一方、本実施例では、分析対象の抽出件数・割合の例でも説明したように、延滞と貸倒の件数(割合)がそれぞれ同程度になるように調整すると共に、延滞と貸倒の両方において、デフォルト確率の関係性が同じような傾向を有するようなパラメータを利用することにより、上述したような問題点が生じることはなく、スコアと状態の序列(正常−>延滞−>貸倒)を担保することができるようになる(
図4(b)を参照)。
【0089】
フォロー判定テーブルについて説明する。最初のフォローに関しては、前回の判定がないので、最初の判定(今回判定を参照)に対応したフォローをする。例えば、今回判定が正常の場合は、静観(金融機関から顧客へは何もしない)をし、軽度延滞の場合は、スマートフォンのアプリケーションや電子メールを通じて、軽度延滞が発生している旨を顧客に連絡し、重度延滞の場合は、金融機関から顧客に対して電話をする(フォローコール)をし、貸倒の場合は、与信停止(貸付停止)をする。ここで、軽度延滞と重度延滞の場合は、金融機関からのフォローに対する顧客の対応を記録する。例えば、軽度延滞のメール通知に対して、顧客からメールの返信の有無をデータベースに記録する。
【0090】
【表11】
【0091】
ここで、フォロー判定テーブルにおいて、催告通知とは、例えば、書面で返済を迫ったり、期限までに返済がない場合には法的手段をとる旨を通知したりすることである。また、訪問ヒアリングとは、例えば、実際に金融機関の担当者が、融資先(顧客の自宅など)に訪問することである。
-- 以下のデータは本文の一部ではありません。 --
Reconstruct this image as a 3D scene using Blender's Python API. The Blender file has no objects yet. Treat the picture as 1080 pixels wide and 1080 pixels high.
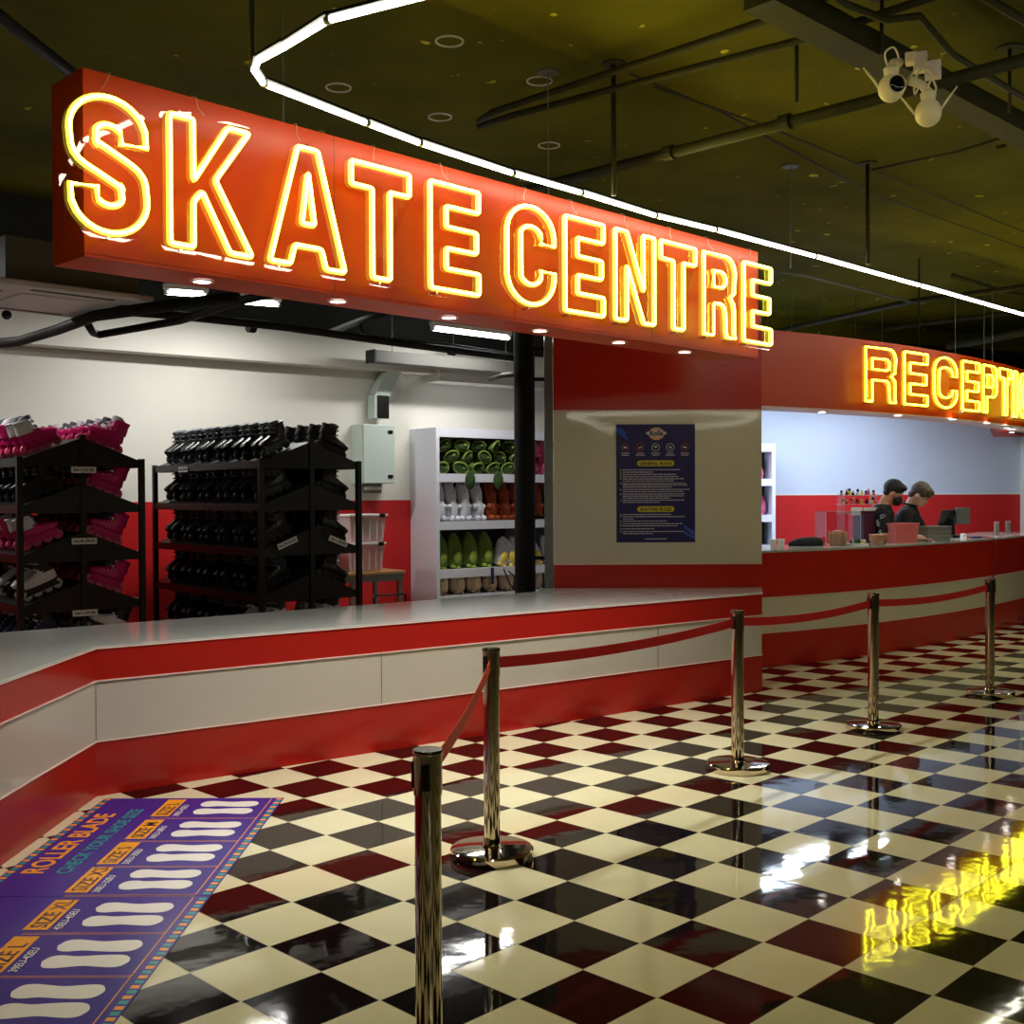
import bpy, bmesh, math, random
from mathutils import Vector, Matrix, Euler
random.seed(7)
C = bpy.data.collections.new('scene'); bpy.context.scene.collection.children.link(C)
PI = math.pi
def V(*a): return Vector(a)

# ---------------------------------------------------------------- camera
H = 1.542
cam = bpy.data.cameras.new('camera'); cam.sensor_width = 36; cam.lens = 36*1198.3/1080; cam.clip_end = 200; cam.clip_start = .05
camo = bpy.data.objects.new('camera', cam); C.objects.link(camo)
CM = Matrix.Translation((0, 0, H)) @ Matrix.Rotation(PI/2-.0148, 4, 'X') @ Matrix.Rotation(-.0044, 4, 'Z')
camo.matrix_world = CM
bpy.context.scene.camera = camo
def ray(px, py):
    return (CM.to_3x3() @ V((px-540)/1198.3, -(py-540)/1198.3, -1.0))
def U(px, py, z):                      # world point on the horizontal plane z seen at a pixel
    d = ray(px, py); t = (z-H)/d.z; return V(0, 0, H)+d*t
def UY(px, py, Y):                     # world point at depth Y
    d = ray(px, py); return V(0, 0, H)+d*(Y/d.y)
def UP(px, py, p0, n):                 # world point on the plane (p0, n)
    d = ray(px, py); o = V(0, 0, H); return o+d*((p0-o).dot(n)/d.dot(n))

# ---------------------------------------------------------------- mesh builder
class MB:
    def __init__(s): s.v = []; s.f = []; s.mi = []; s.m = 0; s.M = Matrix.Identity(4)
    def add(s, vs, fs):
        n = len(s.v); s.v += [s.M @ Vector(p) for p in vs]
        for f in fs: s.f.append([i+n for i in f]); s.mi.append(s.m)
    def box(s, x0, x1, y0, y1, z0, z1):
        s.add([(x, y, z) for z in (z0, z1) for y in (y0, y1) for x in (x0, x1)],
              [(0, 2, 3, 1), (4, 5, 7, 6), (0, 1, 5, 4), (2, 6, 7, 3), (0, 4, 6, 2), (1, 3, 7, 5)]); return s
    def bar(s, a, b, w, h, up=(0, 0, 1)):
        a = Vector(a); b = Vector(b); d = (b-a).normalized(); u = Vector(up)
        if abs(d.dot(u)) > .99: u = V(1, 0, 0)
        r = d.cross(u).normalized(); u = r.cross(d).normalized()
        vs = []
        for p in (a, b):
            for i, j in ((-1, -1), (1, -1), (1, 1), (-1, 1)): vs.append(p+r*i*w/2+u*j*h/2)
        s.add(vs, [(0, 1, 2, 3), (7, 6, 5, 4), (0, 4, 5, 1), (1, 5, 6, 2), (2, 6, 7, 3), (3, 7, 4, 0)]); return s
    def loft(s, rings, cap=True, closed=False):
        n = len(rings[0]); vs = [p for r in rings for p in r]; fs = []
        m = len(rings)
        for i in range(m if closed else m-1):
            for j in range(n):
                k = (j+1) % n; a = i*n; b = ((i+1) % m)*n
                fs.append((a+j, a+k, b+k, b+j))
        if cap and not closed:
            fs.append(tuple(range(n))[::-1]); fs.append(tuple((m-1)*n+j for j in range(n)))
        s.add(vs, fs); return s
    def tube(s, pts, r, seg=8, closed=False, cap=True):
        pts = [Vector(p) for p in pts]; n = len(pts); rings = []; N = None
        for i, p in enumerate(pts):
            a = pts[i-1] if (i > 0 or closed) else p
            b = pts[(i+1) % n] if (i < n-1 or closed) else p
            t1 = (p-a).normalized() if (p-a).length > 1e-9 else None
            t2 = (b-p).normalized() if (b-p).length > 1e-9 else None
            t = ((t1 or t2)+(t2 or t1)).normalized()
            if N is None:
                q = V(0, 0, 1) if abs(t.z) < .9 else V(1, 0, 0)
                N = (q-t*q.dot(t)).normalized()
            else:
                N = (N-t*N.dot(t)).normalized()
            B = t.cross(N)
            rr = r[i] if isinstance(r, (list, tuple)) else r
            rings.append([p+(N*math.cos(2*PI*k/seg)+B*math.sin(2*PI*k/seg))*rr for k in range(seg)])
        s.loft(rings, cap, closed); return s
    def lathe(s, prof, c=(0, 0, 0), seg=24, axis='z', cap=True):
        rings = []
        for r, h in prof:
            ring = []
            for k in range(seg):
                a = 2*PI*k/seg; x, y = r*math.cos(a), r*math.sin(a)
                p = {'z': (x, y, h), 'y': (x, h, -y), 'x': (h, x, y)}[axis]
                ring.append(Vector(c)+Vector(p))
            rings.append(ring)
        s.loft(rings, cap); return s
    def prism(s, poly, z0, z1):         # poly: ccw list of (x, y)
        n = len(poly)
        s.add([(x, y, z0) for x, y in poly]+[(x, y, z1) for x, y in poly],
              [tuple(range(n))[::-1], tuple(range(n, 2*n))]+[(i, (i+1) % n, (i+1) % n+n, i+n) for i in range(n)]); return s
    def ellip(s, c, r, seg=14, ring=9, R=None):
        R = R or Matrix.Identity(3); rings = []
        for i in range(ring+1):
            a = -PI/2+PI*i/ring; q = max(math.cos(a), .04)
            rings.append([Vector(c)+R @ V(r[0]*q*math.cos(2*PI*k/seg), r[1]*q*math.sin(2*PI*k/seg), r[2]*math.sin(a)) for k in range(seg)])
        s.loft(rings); return s
    def build(s, name, mat, parent=None, smooth=False, bevel=0, loc=None, flat_angle=None):
        me = bpy.data.meshes.new(name); me.from_pydata([tuple(p) for p in s.v], [], s.f)
        for m in (mat if isinstance(mat, list) else [mat]): me.materials.append(m)
        me.polygons.foreach_set('material_index', s.mi)
        me.validate(); me.update()
        bm = bmesh.new(); bm.from_mesh(me); bmesh.ops.recalc_face_normals(bm, faces=bm.faces); bm.to_mesh(me); bm.free()
        if smooth:
            me.polygons.foreach_set('use_smooth', [True]*len(me.polygons))
            if smooth == 2: me.set_sharp_from_angle(angle=math.radians(35))
        o = bpy.data.objects.new(name, me); C.objects.link(o)
        if parent: o.parent = parent
        if loc is not None: o.location = loc
        if bevel:
            b = o.modifiers.new('bevel', 'BEVEL'); b.width = bevel; b.segments = 2; b.limit_method = 'ANGLE'
        return o
def tag(o, label, cat, group=None, kind=None):
    o['label'] = label; o['category'] = cat
    if group: o['group'] = group
    if kind: o['kind'] = kind
    return o
def empty(name, loc, label, cat, group=None, rz=0):
    o = bpy.data.objects.new(name, None); C.objects.link(o); o.location = loc; o.rotation_euler = (0, 0, rz)
    o.empty_display_size = .1
    return tag(o, label, cat, group)
def struct(o): o['kind'] = 'structure'; return o
def dup(root, loc, rot, label, group=None):
    r = root.copy(); C.objects.link(r); r.location = loc; r.rotation_euler = rot; r['label'] = label
    if group: r['group'] = group
    for ch in list(root.children):
        c = ch.copy(); C.objects.link(c); c.parent = r
        for g in ch.children:
            d = g.copy(); C.objects.link(d); d.parent = c
    return r
ORD = ['first', 'second', 'third', 'fourth', 'fifth', 'sixth', 'seventh', 'eighth', 'ninth', 'tenth', 'eleventh', 'twelfth', 'thirteenth']

# ---------------------------------------------------------------- materials
def lin(c): return tuple(((x/255/12.92) if x/255 <= .04045 else ((x/255+.055)/1.055)**2.4) for x in c)
def mat(name, col, rough=.5, metal=0, spec=.5, noise=0, nscale=8, bump=0, bscale=40, coat=0, alpha=1, emit=None, es=0, trans=0, ior=1.45, srgb=True):
    m = bpy.data.materials.new(name); m.use_nodes = True; nt = m.node_tree; b = nt.nodes['Principled BSDF']
    c = lin(col) if srgb else col
    b.inputs['Base Color'].default_value = (*c, 1); b.inputs['Roughness'].default_value = rough
    b.inputs['Metallic'].default_value = metal; b.inputs['Specular IOR Level'].default_value = spec
    b.inputs['Coat Weight'].default_value = coat; b.inputs['Coat Roughness'].default_value = .08
    b.inputs['Transmission Weight'].default_value = trans; b.inputs['IOR'].default_value = ior
    b.inputs['Alpha'].default_value = alpha
    tc = nt.nodes.new('ShaderNodeTexCoord')
    if noise:
        n = nt.nodes.new('ShaderNodeTexNoise'); n.inputs['Scale'].default_value = nscale; n.inputs['Detail'].default_value = 6
        nt.links.new(tc.outputs['Object'], n.inputs['Vector'])
        r = nt.nodes.new('ShaderNodeMapRange'); r.inputs[1].default_value = .3; r.inputs[2].default_value = .7
        r.inputs[3].default_value = 1-noise; r.inputs[4].default_value = 1+noise
        nt.links.new(n.outputs['Fac'], r.inputs[0])
        mx = nt.nodes.new('ShaderNodeVectorMath'); mx.operation = 'SCALE'; mx.inputs[0].default_value = c
        nt.links.new(r.outputs[0], mx.inputs['Scale']); nt.links.new(mx.outputs[0], b.inputs['Base Color'])
    if bump:
        n = nt.nodes.new('ShaderNodeTexNoise'); n.inputs['Scale'].default_value = bscale; n.inputs['Detail'].default_value = 3
        nt.links.new(tc.outputs['Object'], n.inputs['Vector'])
        bp = nt.nodes.new('ShaderNodeBump'); bp.inputs['Strength'].default_value = bump; bp.inputs['Distance'].default_value = .02
        nt.links.new(n.outputs['Fac'], bp.inputs['Height']); nt.links.new(bp.outputs[0], b.inputs['Normal'])
    if emit:
        b.inputs['Emission Color'].default_value = (*emit, 1); b.inputs['Emission Strength'].default_value = es
    return m
def clearmat(name, tint=(1, 1, 1), gloss=.1):   # clear thin acrylic: see-through with a mirror-like sheen
    m = bpy.data.materials.new(name); m.use_nodes = True; nt = m.node_tree; nt.nodes.clear()
    o = nt.nodes.new('ShaderNodeOutputMaterial'); t = nt.nodes.new('ShaderNodeBsdfTransparent'); t.inputs[0].default_value = (*tint, 1)
    g = nt.nodes.new('ShaderNodeBsdfGlossy'); g.inputs['Roughness'].default_value = .02
    f = nt.nodes.new('ShaderNodeLayerWeight'); f.inputs[0].default_value = .5
    p5 = nt.nodes.new('ShaderNodeMath'); p5.operation = 'POWER'; p5.inputs[1].default_value = 4; nt.links.new(f.outputs['Facing'], p5.inputs[0])
    a = nt.nodes.new('ShaderNodeMath'); a.operation = 'ADD'; a.inputs[1].default_value = gloss; a.use_clamp = True
    mx = nt.nodes.new('ShaderNodeMixShader')
    nt.links.new(p5.outputs[0], a.inputs[0]); nt.links.new(a.outputs[0], mx.inputs[0]); nt.links.new(t.outputs[0], mx.inputs[1]); nt.links.new(g.outputs[0], mx.inputs[2]); nt.links.new(mx.outputs[0], o.inputs[0])
    return m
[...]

なお、催告通知や訪問ヒアリングをした場合に、顧客の対応結果(対応したか未対応か)を、金融機関の担当者が与信判断支援システムの入力部1120からデータを入力する。なお、入力部1120からデータ入力ができるフォロー結果(催告通知、フォローコール、訪問ヒアリングなど)の場合に、対応結果が未入力対策として、仮のフォロー結果(例えば「未対応」)が予めデータ入力されていてもよい。
【0092】
そして、初回の判定後の任意の期間経過後に、次の判定(以下、第2回判定と称する)をおこなう。第2回判定でも初回判定と同様に、正常、軽度延滞、重度延滞、貸倒のいずれかに該当するか否かを判定する。そして、前回判定結果(初回判定結果)、そのフォロー、その顧客対応をデータベースから取得する。そして、
図8のテーブルを参照して、第2回判定に加えて、前回判定の判定結果、フォロー、顧客対応を加味して、次のフォロー内容を決定する。例えば、第1回判定が正常で、金融機関からのフォローが正常だった場合に、第2回判定が正常だった場合には、金融機関は、静観を続けるか利用促進(金融機関から顧客へ更なる運転資金等の融資を提案する)をする。このような手順で判定することにより、顧客に対して適切な対応をすることができるようになる。
【0093】
なお、フォロー判定テーブルは、複数種類のものを任意のデータベースに記憶しておき、顧客毎及び/または金融機関毎に選択できるようにしてもよい。